## PROBLEM REQUIREMENTS
In the listing below, find the line holding "Reconstruct this image" and the line holding "COL = scene.collection". Write out those two lines and all lines between, exactly, and nothing more.

## Start DATA EXTRACT

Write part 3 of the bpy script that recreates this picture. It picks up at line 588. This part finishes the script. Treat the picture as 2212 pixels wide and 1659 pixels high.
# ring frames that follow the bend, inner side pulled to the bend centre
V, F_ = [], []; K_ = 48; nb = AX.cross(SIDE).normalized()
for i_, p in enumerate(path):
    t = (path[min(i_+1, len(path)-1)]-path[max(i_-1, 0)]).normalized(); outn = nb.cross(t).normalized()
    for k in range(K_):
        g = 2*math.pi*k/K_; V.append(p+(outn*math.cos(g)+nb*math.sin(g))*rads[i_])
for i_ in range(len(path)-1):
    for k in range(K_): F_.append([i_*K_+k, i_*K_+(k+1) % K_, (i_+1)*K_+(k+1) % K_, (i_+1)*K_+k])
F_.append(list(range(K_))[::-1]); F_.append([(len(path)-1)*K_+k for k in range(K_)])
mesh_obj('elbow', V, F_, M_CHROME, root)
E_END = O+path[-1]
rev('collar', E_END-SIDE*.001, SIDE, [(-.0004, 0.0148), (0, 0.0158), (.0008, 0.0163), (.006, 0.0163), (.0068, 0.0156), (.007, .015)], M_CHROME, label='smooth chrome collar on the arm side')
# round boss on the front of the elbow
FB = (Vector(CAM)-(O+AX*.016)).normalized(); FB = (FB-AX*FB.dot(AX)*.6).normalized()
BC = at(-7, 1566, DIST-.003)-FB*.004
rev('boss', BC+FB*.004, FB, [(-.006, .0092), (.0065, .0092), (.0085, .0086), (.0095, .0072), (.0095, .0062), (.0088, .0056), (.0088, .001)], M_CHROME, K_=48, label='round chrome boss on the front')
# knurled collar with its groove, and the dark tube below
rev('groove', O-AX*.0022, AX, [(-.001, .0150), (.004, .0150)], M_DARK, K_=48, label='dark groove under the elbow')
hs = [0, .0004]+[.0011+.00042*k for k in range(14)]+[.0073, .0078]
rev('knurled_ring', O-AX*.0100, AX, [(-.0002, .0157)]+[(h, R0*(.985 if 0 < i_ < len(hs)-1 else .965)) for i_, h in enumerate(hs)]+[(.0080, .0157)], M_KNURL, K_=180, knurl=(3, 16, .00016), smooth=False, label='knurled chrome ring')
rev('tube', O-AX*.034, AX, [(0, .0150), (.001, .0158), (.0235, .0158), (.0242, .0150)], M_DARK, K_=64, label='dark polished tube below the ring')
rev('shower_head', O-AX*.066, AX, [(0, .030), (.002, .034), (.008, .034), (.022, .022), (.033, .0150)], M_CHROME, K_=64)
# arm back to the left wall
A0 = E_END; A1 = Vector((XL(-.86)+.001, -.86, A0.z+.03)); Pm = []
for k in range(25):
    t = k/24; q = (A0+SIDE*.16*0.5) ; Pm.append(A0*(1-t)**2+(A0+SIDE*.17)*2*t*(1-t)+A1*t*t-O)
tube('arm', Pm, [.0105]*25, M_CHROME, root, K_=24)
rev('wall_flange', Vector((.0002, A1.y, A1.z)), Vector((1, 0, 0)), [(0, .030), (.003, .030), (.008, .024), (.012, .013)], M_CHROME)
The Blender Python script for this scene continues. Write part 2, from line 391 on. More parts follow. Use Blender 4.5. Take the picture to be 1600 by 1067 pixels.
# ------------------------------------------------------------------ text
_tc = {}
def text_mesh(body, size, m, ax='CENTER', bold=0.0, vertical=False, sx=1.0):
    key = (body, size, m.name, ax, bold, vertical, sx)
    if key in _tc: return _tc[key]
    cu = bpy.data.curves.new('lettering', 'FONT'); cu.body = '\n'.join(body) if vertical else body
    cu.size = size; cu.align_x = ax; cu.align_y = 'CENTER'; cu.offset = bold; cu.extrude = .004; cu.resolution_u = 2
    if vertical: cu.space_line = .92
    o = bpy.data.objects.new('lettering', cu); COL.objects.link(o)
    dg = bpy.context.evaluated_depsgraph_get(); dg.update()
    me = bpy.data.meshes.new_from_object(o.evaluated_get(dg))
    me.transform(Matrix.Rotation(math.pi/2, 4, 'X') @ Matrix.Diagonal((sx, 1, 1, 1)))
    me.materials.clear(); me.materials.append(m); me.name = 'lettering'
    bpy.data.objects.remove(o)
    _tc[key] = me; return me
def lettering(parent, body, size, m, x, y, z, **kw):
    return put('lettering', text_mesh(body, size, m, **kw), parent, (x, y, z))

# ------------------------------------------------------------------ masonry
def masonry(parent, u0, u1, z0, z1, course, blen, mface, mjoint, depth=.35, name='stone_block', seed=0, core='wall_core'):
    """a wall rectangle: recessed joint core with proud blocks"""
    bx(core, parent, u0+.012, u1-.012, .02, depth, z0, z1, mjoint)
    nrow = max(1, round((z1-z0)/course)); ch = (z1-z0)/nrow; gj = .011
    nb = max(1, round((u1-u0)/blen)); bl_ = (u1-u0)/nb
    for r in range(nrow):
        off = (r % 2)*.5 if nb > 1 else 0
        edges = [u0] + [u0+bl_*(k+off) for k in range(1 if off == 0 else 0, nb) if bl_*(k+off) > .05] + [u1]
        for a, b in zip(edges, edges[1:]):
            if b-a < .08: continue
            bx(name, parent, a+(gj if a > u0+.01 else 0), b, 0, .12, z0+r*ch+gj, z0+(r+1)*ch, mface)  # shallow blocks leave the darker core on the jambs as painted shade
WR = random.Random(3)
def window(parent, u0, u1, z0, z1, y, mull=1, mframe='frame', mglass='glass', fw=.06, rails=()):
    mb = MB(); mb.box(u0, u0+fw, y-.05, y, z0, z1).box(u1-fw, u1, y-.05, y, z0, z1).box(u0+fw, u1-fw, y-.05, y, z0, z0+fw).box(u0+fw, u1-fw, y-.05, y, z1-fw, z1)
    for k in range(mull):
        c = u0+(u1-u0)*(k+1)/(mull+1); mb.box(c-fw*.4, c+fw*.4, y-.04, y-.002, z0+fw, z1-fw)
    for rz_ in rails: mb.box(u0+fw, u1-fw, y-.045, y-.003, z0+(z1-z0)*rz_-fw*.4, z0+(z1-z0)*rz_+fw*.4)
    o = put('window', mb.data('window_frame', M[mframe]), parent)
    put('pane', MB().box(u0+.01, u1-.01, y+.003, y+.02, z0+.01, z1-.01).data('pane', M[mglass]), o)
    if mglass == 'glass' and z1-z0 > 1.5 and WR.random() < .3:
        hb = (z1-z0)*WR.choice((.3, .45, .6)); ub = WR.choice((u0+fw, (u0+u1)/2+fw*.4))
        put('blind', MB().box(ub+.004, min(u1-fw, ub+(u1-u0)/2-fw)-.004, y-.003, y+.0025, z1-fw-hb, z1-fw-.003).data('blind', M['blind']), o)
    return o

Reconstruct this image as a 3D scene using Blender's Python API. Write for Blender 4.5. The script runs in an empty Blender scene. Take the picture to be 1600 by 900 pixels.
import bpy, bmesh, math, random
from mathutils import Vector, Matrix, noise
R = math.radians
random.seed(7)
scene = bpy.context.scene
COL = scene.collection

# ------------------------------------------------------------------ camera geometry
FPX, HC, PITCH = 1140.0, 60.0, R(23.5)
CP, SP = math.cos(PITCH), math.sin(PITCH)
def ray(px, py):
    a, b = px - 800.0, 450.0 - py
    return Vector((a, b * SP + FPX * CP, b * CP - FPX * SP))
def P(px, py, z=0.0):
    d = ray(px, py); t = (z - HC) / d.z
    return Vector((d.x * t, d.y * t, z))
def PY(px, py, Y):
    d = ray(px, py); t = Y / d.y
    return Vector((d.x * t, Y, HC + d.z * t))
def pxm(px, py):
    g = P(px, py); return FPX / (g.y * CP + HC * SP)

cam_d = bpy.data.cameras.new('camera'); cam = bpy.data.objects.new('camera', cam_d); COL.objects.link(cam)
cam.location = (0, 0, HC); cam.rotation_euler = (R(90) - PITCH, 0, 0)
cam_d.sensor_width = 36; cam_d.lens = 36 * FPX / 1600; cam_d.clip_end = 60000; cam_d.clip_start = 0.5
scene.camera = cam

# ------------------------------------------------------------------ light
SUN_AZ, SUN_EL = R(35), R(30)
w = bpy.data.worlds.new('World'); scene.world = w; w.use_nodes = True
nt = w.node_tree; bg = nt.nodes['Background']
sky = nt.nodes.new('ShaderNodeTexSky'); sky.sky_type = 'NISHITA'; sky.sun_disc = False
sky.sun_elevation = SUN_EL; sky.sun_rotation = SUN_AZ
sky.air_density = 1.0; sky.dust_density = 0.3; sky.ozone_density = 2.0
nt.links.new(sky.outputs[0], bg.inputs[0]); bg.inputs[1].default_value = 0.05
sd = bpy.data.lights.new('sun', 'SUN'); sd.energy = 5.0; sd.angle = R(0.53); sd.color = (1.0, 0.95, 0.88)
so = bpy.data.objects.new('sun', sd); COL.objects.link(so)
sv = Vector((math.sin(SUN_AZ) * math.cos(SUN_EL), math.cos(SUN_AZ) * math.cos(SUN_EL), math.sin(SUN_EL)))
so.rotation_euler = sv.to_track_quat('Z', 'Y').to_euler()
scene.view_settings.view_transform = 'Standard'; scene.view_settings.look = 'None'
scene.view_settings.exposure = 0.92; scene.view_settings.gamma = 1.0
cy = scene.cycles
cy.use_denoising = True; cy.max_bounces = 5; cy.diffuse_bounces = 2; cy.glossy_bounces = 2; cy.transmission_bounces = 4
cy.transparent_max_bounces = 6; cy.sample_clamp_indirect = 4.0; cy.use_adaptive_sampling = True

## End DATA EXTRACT

## SOLUTION TO THIS TASK
Reconstruct this image as a 3D scene using Blender's Python API. Write for Blender 4.5. The script runs in an empty Blender scene. Take the picture to be 1600 by 900 pixels.
import bpy, bmesh, math, random
from mathutils import Vector, Matrix, noise
R = math.radians
random.seed(7)
scene = bpy.context.scene
COL = scene.collection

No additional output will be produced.